We were Atheists because we were on the right side of history, we were progressing society, and we were the smartest people in the room because of it. if we just used our common sense, and followed the dotted lines that were laid out before us by this sort of people, we would be saving the world and putting superstition in its place. In reality, what we were doing was following along this fixed dialectic path on neutronium rails going through the institutional ride of maybe college but certainly then in post-degree professions. All new atheism played for my generation was to convince us that we were smarter than all previous generations of humans, smarter than the traditional modes & traditional moralities that would place constraints on the behavior we wanted to have as 20-something young guys, all of those constraints were stupid and ridiculous and didn't need to be looked into simply because we used our own common sense. Its the role, for my generation, that Vaush and Hassan play for the current Zoomer generation.
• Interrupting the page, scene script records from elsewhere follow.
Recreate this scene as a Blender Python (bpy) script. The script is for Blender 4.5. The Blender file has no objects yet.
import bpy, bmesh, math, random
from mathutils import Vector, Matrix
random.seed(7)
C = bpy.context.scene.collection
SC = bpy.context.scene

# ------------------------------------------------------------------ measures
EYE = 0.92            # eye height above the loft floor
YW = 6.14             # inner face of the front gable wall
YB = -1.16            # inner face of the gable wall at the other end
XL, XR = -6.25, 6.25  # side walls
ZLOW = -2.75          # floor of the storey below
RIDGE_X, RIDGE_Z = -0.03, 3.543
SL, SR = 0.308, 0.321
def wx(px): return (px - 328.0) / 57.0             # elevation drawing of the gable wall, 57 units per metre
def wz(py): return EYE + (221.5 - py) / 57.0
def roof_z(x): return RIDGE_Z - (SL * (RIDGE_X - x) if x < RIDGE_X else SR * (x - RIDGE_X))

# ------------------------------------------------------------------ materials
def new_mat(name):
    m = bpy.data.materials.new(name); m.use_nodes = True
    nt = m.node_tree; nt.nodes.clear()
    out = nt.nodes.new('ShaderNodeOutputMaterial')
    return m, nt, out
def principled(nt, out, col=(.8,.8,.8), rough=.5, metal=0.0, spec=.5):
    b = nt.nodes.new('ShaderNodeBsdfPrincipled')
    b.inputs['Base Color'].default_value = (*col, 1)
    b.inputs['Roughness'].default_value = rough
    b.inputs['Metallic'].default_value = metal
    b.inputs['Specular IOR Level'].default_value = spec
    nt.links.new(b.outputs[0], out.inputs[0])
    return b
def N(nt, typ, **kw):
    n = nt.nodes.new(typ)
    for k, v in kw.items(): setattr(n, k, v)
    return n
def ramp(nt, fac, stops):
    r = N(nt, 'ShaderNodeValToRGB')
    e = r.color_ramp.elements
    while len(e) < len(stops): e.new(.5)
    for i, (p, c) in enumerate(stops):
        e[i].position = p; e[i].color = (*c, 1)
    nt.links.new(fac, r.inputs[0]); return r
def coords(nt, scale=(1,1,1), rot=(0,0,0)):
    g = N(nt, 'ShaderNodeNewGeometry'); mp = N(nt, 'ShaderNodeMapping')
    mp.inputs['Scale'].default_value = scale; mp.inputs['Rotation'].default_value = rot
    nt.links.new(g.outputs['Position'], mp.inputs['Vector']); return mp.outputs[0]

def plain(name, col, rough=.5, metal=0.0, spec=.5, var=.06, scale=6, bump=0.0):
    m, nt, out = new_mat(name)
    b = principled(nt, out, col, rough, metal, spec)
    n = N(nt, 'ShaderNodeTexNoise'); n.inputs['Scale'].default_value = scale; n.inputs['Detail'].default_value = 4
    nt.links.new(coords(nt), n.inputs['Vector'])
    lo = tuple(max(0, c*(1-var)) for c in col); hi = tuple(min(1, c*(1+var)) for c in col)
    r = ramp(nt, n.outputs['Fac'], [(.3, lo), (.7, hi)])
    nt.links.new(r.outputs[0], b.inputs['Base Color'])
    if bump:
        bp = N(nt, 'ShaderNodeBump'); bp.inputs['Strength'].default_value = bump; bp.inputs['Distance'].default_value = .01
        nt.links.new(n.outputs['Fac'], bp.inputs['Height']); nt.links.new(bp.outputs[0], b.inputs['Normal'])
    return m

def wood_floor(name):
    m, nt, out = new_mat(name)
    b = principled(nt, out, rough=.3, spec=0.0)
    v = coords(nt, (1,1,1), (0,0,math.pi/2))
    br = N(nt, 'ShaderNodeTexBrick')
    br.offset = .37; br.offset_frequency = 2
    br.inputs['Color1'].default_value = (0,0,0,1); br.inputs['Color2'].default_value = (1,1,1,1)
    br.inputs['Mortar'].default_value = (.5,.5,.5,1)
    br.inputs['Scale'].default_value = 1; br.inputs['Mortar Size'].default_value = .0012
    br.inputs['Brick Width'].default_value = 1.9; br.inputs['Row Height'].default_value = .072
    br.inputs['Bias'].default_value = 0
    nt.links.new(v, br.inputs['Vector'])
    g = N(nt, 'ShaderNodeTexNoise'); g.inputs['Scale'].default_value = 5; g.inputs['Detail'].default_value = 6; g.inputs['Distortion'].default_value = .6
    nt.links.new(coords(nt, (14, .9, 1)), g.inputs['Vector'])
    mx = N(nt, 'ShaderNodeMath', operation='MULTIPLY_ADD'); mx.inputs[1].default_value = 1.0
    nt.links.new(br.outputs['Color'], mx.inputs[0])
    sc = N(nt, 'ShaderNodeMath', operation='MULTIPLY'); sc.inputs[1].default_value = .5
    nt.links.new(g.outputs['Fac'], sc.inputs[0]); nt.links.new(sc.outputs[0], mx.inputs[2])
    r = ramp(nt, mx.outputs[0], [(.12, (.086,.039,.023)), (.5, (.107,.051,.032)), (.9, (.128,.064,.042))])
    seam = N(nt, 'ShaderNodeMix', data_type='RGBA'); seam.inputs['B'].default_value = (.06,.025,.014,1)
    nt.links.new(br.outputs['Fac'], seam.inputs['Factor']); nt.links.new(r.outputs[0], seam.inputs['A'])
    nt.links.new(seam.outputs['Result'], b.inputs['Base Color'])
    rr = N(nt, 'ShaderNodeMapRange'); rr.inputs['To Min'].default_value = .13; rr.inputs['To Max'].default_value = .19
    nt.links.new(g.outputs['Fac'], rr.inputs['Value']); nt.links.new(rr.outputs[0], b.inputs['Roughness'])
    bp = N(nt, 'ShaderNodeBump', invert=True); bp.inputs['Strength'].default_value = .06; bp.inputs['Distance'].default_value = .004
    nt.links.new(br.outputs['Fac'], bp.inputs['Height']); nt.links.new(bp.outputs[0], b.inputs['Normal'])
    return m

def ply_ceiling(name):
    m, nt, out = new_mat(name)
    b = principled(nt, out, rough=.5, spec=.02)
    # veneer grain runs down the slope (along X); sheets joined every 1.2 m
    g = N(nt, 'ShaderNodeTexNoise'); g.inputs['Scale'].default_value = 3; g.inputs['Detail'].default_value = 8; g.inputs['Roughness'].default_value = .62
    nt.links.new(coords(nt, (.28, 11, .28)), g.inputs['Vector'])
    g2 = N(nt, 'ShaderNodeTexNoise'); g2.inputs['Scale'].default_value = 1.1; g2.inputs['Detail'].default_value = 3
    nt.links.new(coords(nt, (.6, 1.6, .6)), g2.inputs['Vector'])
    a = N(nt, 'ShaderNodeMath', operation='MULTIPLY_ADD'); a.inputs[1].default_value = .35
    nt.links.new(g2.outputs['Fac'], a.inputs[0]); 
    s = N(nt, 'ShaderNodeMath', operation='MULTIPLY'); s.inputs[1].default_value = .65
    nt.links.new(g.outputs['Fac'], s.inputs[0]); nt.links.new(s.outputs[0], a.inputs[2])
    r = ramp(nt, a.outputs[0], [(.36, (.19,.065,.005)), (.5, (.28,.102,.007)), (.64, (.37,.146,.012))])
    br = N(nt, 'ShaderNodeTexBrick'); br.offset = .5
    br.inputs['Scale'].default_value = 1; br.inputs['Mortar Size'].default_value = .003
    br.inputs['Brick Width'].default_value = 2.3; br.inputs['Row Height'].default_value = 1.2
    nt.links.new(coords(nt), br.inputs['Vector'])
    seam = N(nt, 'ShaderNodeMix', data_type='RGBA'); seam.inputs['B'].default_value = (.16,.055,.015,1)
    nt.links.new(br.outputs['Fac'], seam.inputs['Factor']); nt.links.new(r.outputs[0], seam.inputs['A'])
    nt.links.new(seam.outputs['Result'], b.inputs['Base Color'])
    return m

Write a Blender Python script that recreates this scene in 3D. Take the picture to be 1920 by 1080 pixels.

Once you hear the modern atheists speak about Wokeism without mentioning once Atheism+ and that whole debacle which unseated them initially years before,
Once you hear Sam Harris speak about Hunter Biden's Laptop being a non-issue because the a priori assumptions of Biden vs Trump electorally are simply already socially agreed upon rather than instead being part of the #1 issue of America tearing itself apart,
And once you notice that a decade later none of the "I do by philosophy what others do for fear of God" people seem to like each other or form much of a community any more,
then you suddenly feel the cringe of it all. Its so much intellectual posturing, they simply were anti-christian whatever Sam's little note at the end of his book about needing to murder Muslims if they ever got the bomb.
New Atheism and the so-bad-that-its-forgotten Atheism+ are so corny now that I'm ashamed that I ever believed these men. They appear evil to me, even though that's probably an over-reaction to my previous trust of them.